In the hands of Hare's long-time director Richard Eyre, it also emerges as a wonderful setting for Penelope Wilton's gleaming, sharp-edged performance as Valentina Nrovka, an ageing artist called in by the Hermitage in Leningrad in 1956 to assess whether a canvas bequeathed to the museum by an old Tsarist count is indeed the Matisse masterpiece he claims.

Valentina was taught by Matisse in post-war Paris, before deciding to return to her homeland, suffering life under Stalin and the socialist realist style in painting that has ended her own artistic career. She is accompanied by her resentful daughter Sophia (Ophelia Lovibond) who wants to divorce her party-member husband and marry a hapless and much-older man Peter (David Rintoul) in pursuit of liberty and happiness. The quartet of characters is completed by an unnamed curator (played by Martin Hutson), anxious that the Matisse should be genuine in order to make his name.

Fotini Dimou provides an empty but evocative room for proceedings, which throw up questions of authenticity in life and art, choices in love and politics, and above all the question of personal freedom as opposed to loyalty to your country. It's interesting to see the play in the light of Hare's current screenplay for The White Crow where the defecting dancer Nureyev says: "I may never return to my country, but I may never be happy in yours."

Valentina's journey has been in the opposite direction: she could have stayed in Paris and lived a life of indulgence, but has decided exile is more painful than artistic suppression. "I know what life is and what it cannot be," she says, as she denies her daughter's dreams, pursuing the policy of self-denial that has defined her life. Only when she looks at the Matisse, with the sun slanting through the blinds, does Wilton's manner suggest a sense of loss, of what might have been.

Her performance motors the play, catching exactly the cruel charm of a woman who has closed down her emotional life in order to survive. Her timing is immaculate on lines such as "I act as if I am rich, but that is simply good manners" or (when describing Sonia's absent soldier father) "He said the French had a war to go to in Abyssinia. I never checked." But her quality also lies in the way she suggests the lurking sadness behind Valentina's implacably self-possessed front.

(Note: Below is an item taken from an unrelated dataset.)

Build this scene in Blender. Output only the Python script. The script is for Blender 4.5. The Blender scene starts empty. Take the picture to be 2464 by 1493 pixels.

Eyre directs with his customary poise and care, keeping things moving at a cracking but also realistic pace. These conversations may be hefty and meaningful, but they unfold at the pace of normal speech and although Lovibond is perhaps initially too child-like (not helped by a strange piece of costuming) she grows in assurance and dignity, cleverly portraying a woman whose life has been utterly wasted by other people's decisions. Rintoul brings a lovely flustered modesty to Peter, and his stillness as he listens to Valentina's memories of Matisse is deeply touching; Hutson is equally impressive in the smallest role.

It's not a revival that is going to shake anyone's view of theatre or of Hare's output. But it is a quiet pleasure, a shining little joy.